Kickstarter helps journalists fund reporting projects


One of the problems that people run into when they are trying to work on a creative project is that they often do not have the necessary funding to start. The website Kickstarter helps with this problem by allowing people to directly fund projects that they think are important or that they support.

The crowd funding website has 13 different categories of creative projects: art, comics, dance, design, fashion, film and video, food, games, music, photography, publishing, technology and theater. The film and video and music categories have the most projects on the site.

The projects on Kickstarter are listed with a goal of how much money each creator hopes to raise as well as a deadline for which to raise the money. If the goal is not reached by the deadline, then none of the money goes to the person who put up the project listing and the people who offered to help fund the project are not charged any donation money on their credit cards. This encourages people to donate knowing that they will only contribute if the project is actually created.

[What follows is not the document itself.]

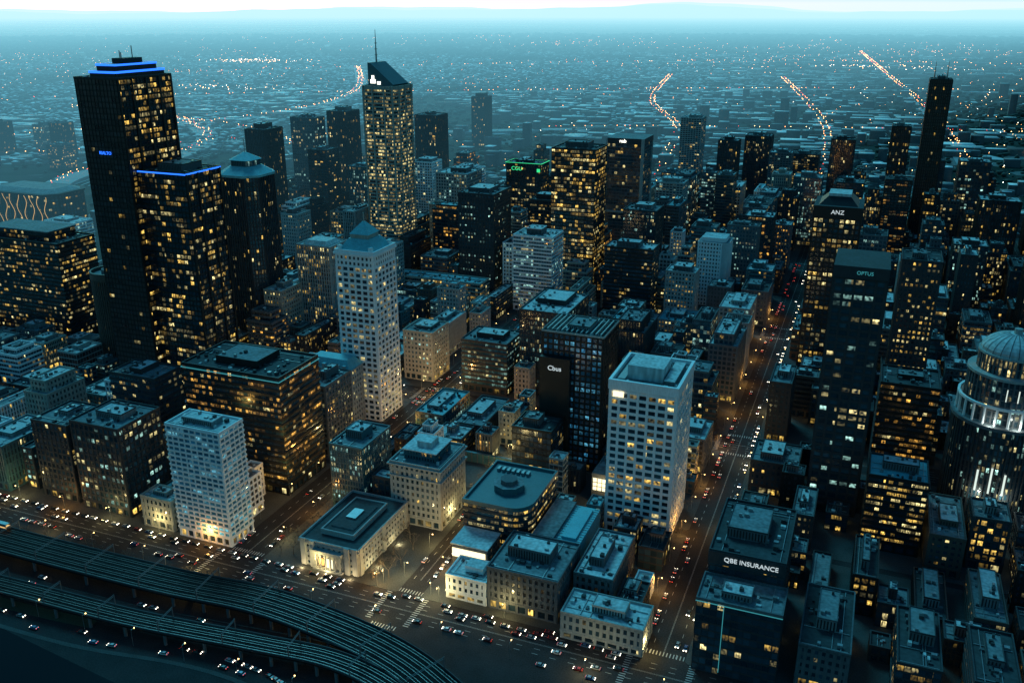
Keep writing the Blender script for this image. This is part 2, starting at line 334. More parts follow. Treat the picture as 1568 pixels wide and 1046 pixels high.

People who are looking to fund projects on the site are only allowed to “back” projects, not “invest” in them. That is, people cannot pour money into a project hoping to make money off of it. Project creators are allowed to promise funders a tangible reward (such as a first edition of a novel) or a one-of-a-kind experience (such as lunch with the author).

Kickstarter comes in useful for journalists primarily in the film and video and publishing categories. For example, in the publishing category, one of the projects that is currently looking to be funded is a bi-monthly humor magazine. In the film and video section, a documentary focusing on nature and the evolution of childhood is hoping to be funded.